● **WORK TO DO**
Search the data for the string "stops" and extract every line where it appears.
* * * * *
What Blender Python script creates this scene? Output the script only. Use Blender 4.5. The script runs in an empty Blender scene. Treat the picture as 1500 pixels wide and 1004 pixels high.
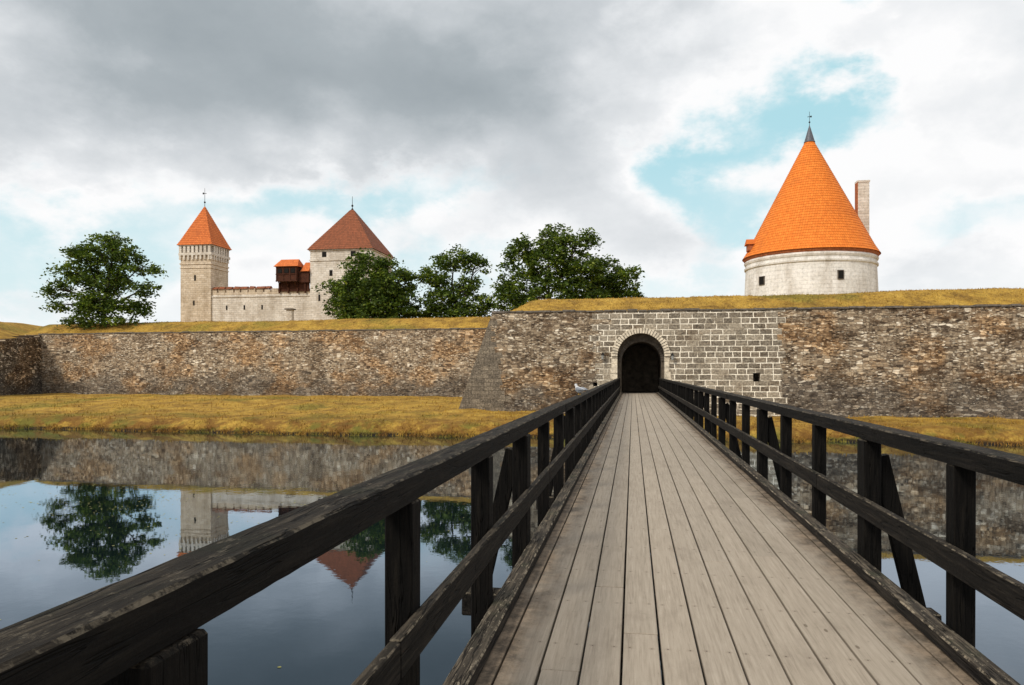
import bpy, bmesh, math, random
import numpy as np
from mathutils import Vector, Matrix, noise as mn
R=random.Random(7)
scene=bpy.context.scene
COL=scene.collection
# ------------------------------------------------------------ node helper
class NT:
    def __init__(s,nt): s.nt=nt; s.L=nt.links
    def n(s,t,**k):
        nd=s.nt.nodes.new(t)
        for a,b in k.items(): setattr(nd,a,b)
        return nd
    def set(s,nd,a,b):
        i=nd.inputs[a]
        if isinstance(b,bpy.types.NodeSocket): s.L.new(b,i)
        else:
            if isinstance(b,(tuple,list)) and i.type=='RGBA' and len(b)==3: b=(*b,1)
            i.default_value=b
    def m(s,op,a,b=0.0,c=0.0,clamp=False):
        nd=s.n('ShaderNodeMath',operation=op,use_clamp=clamp)
        s.set(nd,0,a); s.set(nd,1,b)
        if op in('MULTIPLY_ADD','SMOOTH_MIN','COMPARE'): s.set(nd,2,c)
        return nd.outputs[0]
    def vm(s,op,a,b=(0,0,0),out=0):
        nd=s.n('ShaderNodeVectorMath',operation=op); s.set(nd,0,a); s.set(nd,1,b)
        return nd.outputs[out]
    def xyz(s,v):
        nd=s.n('ShaderNodeSeparateXYZ'); s.set(nd,0,v); return nd.outputs
    def comb(s,x,y,z=0.0):
        nd=s.n('ShaderNodeCombineXYZ'); s.set(nd,0,x); s.set(nd,1,y); s.set(nd,2,z); return nd.outputs[0]
    def noise(s,v,scale,detail=4,rough=.55,dist=0,out='Fac'):
        nd=s.n('ShaderNodeTexNoise'); s.set(nd,'Vector',v)
        nd.inputs['Scale'].default_value=scale; nd.inputs['Detail'].default_value=detail
        nd.inputs['Roughness'].default_value=rough; nd.inputs['Distortion'].default_value=dist
        return nd.outputs[out]
    def ramp(s,f,stops,interp='LINEAR'):
        nd=s.n('ShaderNodeValToRGB'); s.set(nd,0,f); cr=nd.color_ramp; cr.interpolation=interp
        while len(cr.elements)<len(stops): cr.elements.new(0.5)
        for e,(p,c) in zip(cr.elements,stops):
            e.position=p; e.color=(*c,1) if isinstance(c,(tuple,list)) else (c,c,c,1)
        return nd.outputs[0]
    def mix(s,f,a,b,bt='MIX'):
        nd=s.n('ShaderNodeMix',data_type='RGBA',blend_type=bt)
        s.set(nd,0,f); s.set(nd,6,a); s.set(nd,7,b); return nd.outputs[2]
    def fmix(s,f,a,b):
        nd=s.n('ShaderNodeMix',data_type='FLOAT'); s.set(nd,0,f); s.set(nd,2,a); s.set(nd,3,b); return nd.outputs[0]
    def mr(s,v,a,b,c=0.0,d=1.0,smooth=True):
        nd=s.n('ShaderNodeMapRange',interpolation_type='SMOOTHSTEP' if smooth else 'LINEAR')
        for i,x in enumerate((v,a,b,c,d)): s.set(nd,i,x)
        return nd.outputs[0]
    def bump(s,h,strength=.5,dist=.05,normal=None):
        nd=s.n('ShaderNodeBump'); s.set(nd,'Height',h); nd.inputs['Strength'].default_value=strength
        nd.inputs['Distance'].default_value=dist
        if normal is not None: s.set(nd,'Normal',normal)
        return nd.outputs[0]
def newmat(name):
    m=bpy.data.materials.new(name); m.use_nodes=True
    t=NT(m.node_tree); p=m.node_tree.nodes['Principled BSDF']
    p.inputs['Specular IOR Level'].default_value=.2
    p.inputs['Roughness'].default_value=.85
    return m,t,p
def objc(t): return t.n('ShaderNodeTexCoord').outputs['Object']
def rnd(t): return t.n('ShaderNodeNewGeometry').outputs['Random Per Island']

# ------------------------------------------------------------ materials
def mat_rubble(name,horiz='x',dressed=False,stain=1.0,gain=1.0,rough=1.0):
    m,t,p=newmat(name)
    o=objc(t); X,Y,Z=t.xyz(o)[:3]
    U=X if horiz=='x' else Y
    v=t.comb(U,Z,0)
    wob=t.noise(v,.9,2,.5,out='Color')
    wv=t.vm('ADD',v,t.vm('MULTIPLY',t.vm('SUBTRACT',wob,(.5,.5,.5)),(.5,.14,0)))
    wv2=t.vm('MULTIPLY',wv,(1.0,2.8,1))
    def vor(vec,scale,feat):
        nd=t.n('ShaderNodeTexVoronoi',voronoi_dimensions='2D',feature=feat); t.set(nd,'Vector',vec)
        nd.inputs['Scale'].default_value=scale; nd.inputs['Randomness'].default_value=.68; return nd
    a=vor(wv2,2.1,'F1'); ae=vor(wv2,2.1,'DISTANCE_TO_EDGE')
    b=vor(wv2,4.2,'F1'); be=vor(wv2,4.2,'DISTANCE_TO_EDGE')
    sel=t.mr(t.noise(v,.55,3,.6),.44,.50)
    ra=t.xyz(a.outputs['Color'])[0]; rb=t.xyz(b.outputs['Color'])[0]
    G=gain
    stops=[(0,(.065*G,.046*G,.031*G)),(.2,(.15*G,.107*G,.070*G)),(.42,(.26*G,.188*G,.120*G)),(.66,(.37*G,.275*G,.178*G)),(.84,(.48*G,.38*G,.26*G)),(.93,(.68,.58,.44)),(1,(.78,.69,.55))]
    ca=t.ramp(ra,stops); cb=t.ramp(rb,stops)
    ma=t.mr(ae.outputs[0],.01,.06); mb=t.mr(be.outputs[0],.02,.10)
    mortn=t.mix(t.mr(t.noise(v,1.3,3),.38,.60),(.095,.068,.044),(.48,.375,.26))
    ca=t.mix(ma,mortn,ca); cb=t.mix(mb,mortn,cb)
    c=t.mix(sel,ca,cb)
    h=t.fmix(sel,ma,mb)
    big=t.noise(t.vm('MULTIPLY',v,(1,1.4,1)),.16,5,.62)
    fine=t.noise(v,7,4,.65)
    crs=t.noise(t.vm('MULTIPLY',wv,(.35,4.2,1)),1,4,.6)
    c=t.mix(t.mr(crs,.56,.66,0,.55*rough),c,t.mix(1.0,c,(.45,.40,.35),'MULTIPLY'))
    c=t.mix(t.mr(crs,.42,.33,0,.30),c,(.54,.44,.31))
    zz=t.m('ADD',Z,t.m('MULTIPLY',t.m('SUBTRACT',big,.5),7.0))
    low=t.mr(zz,4.6,1.9)
    c=t.mix(t.m('MULTIPLY',low,.66*stain),c,t.mix(1.0,c,(.48,.49,.52),'MULTIPLY'))
    c=t.mix(t.m('MULTIPLY',low,.38*stain),c,(.095,.088,.080))
    c=t.mix(t.mr(big,.49,.60,0,.8),c,t.mix(1.0,c,(1.05,.82,.58),'MULTIPLY'))
    mid=t.noise(t.vm('ADD',t.vm('MULTIPLY',v,(.8,1.3,1)),(11,4,0)),.5,5,.7)
    c=t.mix(t.mr(mid,.50,.60,0,.72*rough),c,t.mix(1.0,c,(.38,.32,.27),'MULTIPLY'))
    vh=t.vm('MULTIPLY',v,(.75,1.6,1))
    sp=t.mr(t.noise(vh,2.7,5,.78),.565,.64)
    c=t.mix(t.m('MULTIPLY',sp,.68),c,(.74,.645,.49))
    sp2=t.mr(t.noise(t.vm('ADD',vh,(31,7,0)),2.4,5,.80),.56,.65)
    c=t.mix(t.m('MULTIPLY',sp2,.80*rough),c,(.034,.026,.019))
    if dressed:
        def ash(bw,rh,ms,shift,wk):
            nd=t.n('ShaderNodeTexBrick')
            w=t.noise(v,1.8,3,.6,out='Color')
            vv=t.vm('ADD',t.vm('ADD',v,(shift,.12,0)),t.vm('MULTIPLY',t.vm('SUBTRACT',w,(.5,.5,.5)),(wk,wk*.6,0)))
            t.set(nd,'Vector',vv)
            nd.offset=.5; nd.squash=.72; nd.squash_frequency=3
            for k,val in (('Scale',1),('Mortar Size',ms),('Mortar Smooth',.35),('Bias',0),('Brick Width',bw),('Row Height',rh)): nd.inputs[k].default_value=val
            nd.inputs['Color1'].default_value=(0,0,0,1); nd.inputs['Color2'].default_value=(1,1,1,1); nd.inputs['Mortar'].default_value=(.5,.5,.5,1)
            return nd
        A=ash(.92,.44,.044,0,.12)
        f=t.xyz(A.outputs['Color'])[0]
        bc=t.ramp(f,[(0,(.085,.070,.052)),(.35,(.175,.146,.108)),(.7,(.28,.236,.175)),(1,(.45,.385,.29))])
        bc=t.mix(.5,bc,t.ramp(fine,[(.3,(.055,.045,.034)),(.5,(.20,.165,.122)),(.75,(.46,.39,.29))]))
        bc=t.mix(t.m('MULTIPLY',sp,.35),bc,(.6,.54,.43))
        bc=t.mix(t.m('MULTIPLY',sp2,.65),bc,(.040,.033,.026))
        bc=t.mix(t.mr(mid,.5,.66,0,.6),bc,t.mix(1.0,bc,(.55,.45,.36),'MULTIPLY'))
        mc=t.mix(t.mr(t.noise(v,.7,4,.7),.45,.63),(.84,.76,.62),(.36,.30,.22))
        ac=t.mix(A.outputs['Fac'],bc,mc)
        row=t.m('FLOOR',t.m('DIVIDE',t.m('ADD',Z,.12),.44))
        wn=t.n('ShaderNodeTexWhiteNoise',noise_dimensions='1D'); t.set(wn,'W',row); wr=wn.outputs[0]
        xr=t.m('ADD',X,t.m('MULTIPLY',wr,.7))
        m1=t.m('LESS_THAN',xr,11.6)
        m2=t.m('GREATER_THAN',t.m('ADD',X,t.m('MULTIPLY',t.m('SUBTRACT',wr,.5),1.9)),-2.6)
        k=t.m('MULTIPLY',m1,m2)
        ce=t.m('ADD',-11.0,t.m('MULTIPLY',t.m('SUBTRACT',8.6,Z),.20))
        k2=t.m('LESS_THAN',t.m('ADD',X,t.m('MULTIPLY',wr,.8)),ce)
        B=ash(.7,.33,.016,.3,.1)
        fb=t.xyz(B.outputs['Color'])[0]
        qc=t.ramp(fb,[(0,(.11,.090,.068)),(.5,(.20,.162,.118)),(1,(.30,.245,.175))])
        qc=t.mix(.45,qc,t.ramp(fine,[(.3,(.06,.05,.04)),(.5,(.19,.155,.112)),(.75,(.38,.315,.235))]))
        qc=t.mix(B.outputs['Fac'],qc,(.09,.073,.055))
        c=t.mix(k2,c,qc)
        c=t.mix(k,c,ac)
        h=t.fmix(k,h,t.m('SUBTRACT',1,A.outputs['Fac']))
    c=t.mix(.55,c,t.mix(1.0,c,t.ramp(fine,[(.25,.35),(.5,1.05),(.75,1.55)]),'MULTIPLY'))
    t.set(p,'Base Color',c)
    hf=t.m('ADD',h,t.m('MULTIPLY',fine,.7))
    t.set(p,'Normal',t.bump(hf,.9,.07))
    return m
def mat_lime(name,c1,c2,bw=.8,rh=.32,curve=False,mort=.75):
    m,t,p=newmat(name); o=objc(t); X,Y,Z=t.xyz(o)[:3]
    if curve: U=t.m('MULTIPLY',t.m('ARCTAN2',X,Y),7.4)
    else: U=t.m('ADD',X,t.m('MULTIPLY',Y,1.0))
    v=t.comb(U,Z,0)
    nd=t.n('ShaderNodeTexBrick'); t.set(nd,'Vector',v)
    for k,val in (('Scale',1),('Mortar Size',.018),('Mortar Smooth',.4),('Bias',0),('Brick Width',bw),('Row Height',rh)): nd.inputs[k].default_value=val
    nd.inputs['Color1'].default_value=(*c1,1); nd.inputs['Color2'].default_value=(*c2,1); nd.inputs['Mortar'].default_value=(c1[0]*mort,c1[1]*mort,c1[2]*mort,1)
    n1=t.noise(t.vm('MULTIPLY',v,(1,.35,1)),.5,5,.65); n2=t.noise(v,3.5,4,.7)
    c=t.mix(.8,nd.outputs['Color'],t.ramp(n1,[(.3,(.55,.5,.44)),(.55,(1,1,1)),(.8,(1.1,1.08,1.05))]),'MULTIPLY')
    c=t.mix(.6,c,t.ramp(n2,[(.3,(.55,.53,.5)),(.5,(1,1,1)),(.7,(1.15,1.12,1.08))]),'MULTIPLY')
    t.set(p,'Base Color',c); t.set(p,'Normal',t.bump(t.m('SUBTRACT',n2,nd.outputs['Fac']),.5,.04)); return m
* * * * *
● **THE RESPONSE**
    def ramp(s,f,stops,interp='LINEAR'):
        while len(cr.elements)<len(stops): cr.elements.new(0.5)
        for e,(p,c) in zip(cr.elements,stops):
    stops=[(0,(.065*G,.046*G,.031*G)),(.2,(.15*G,.107*G,.070*G)),(.42,(.26*G,.188*G,.120*G)),(.66,(.37*G,.275*G,.178*G)),(.84,(.48*G,.38*G,.26*G)),(.93,(.68,.58,.44)),(1,(.78,.69,.55))]
    ca=t.ramp(ra,stops); cb=t.ramp(rb,stops)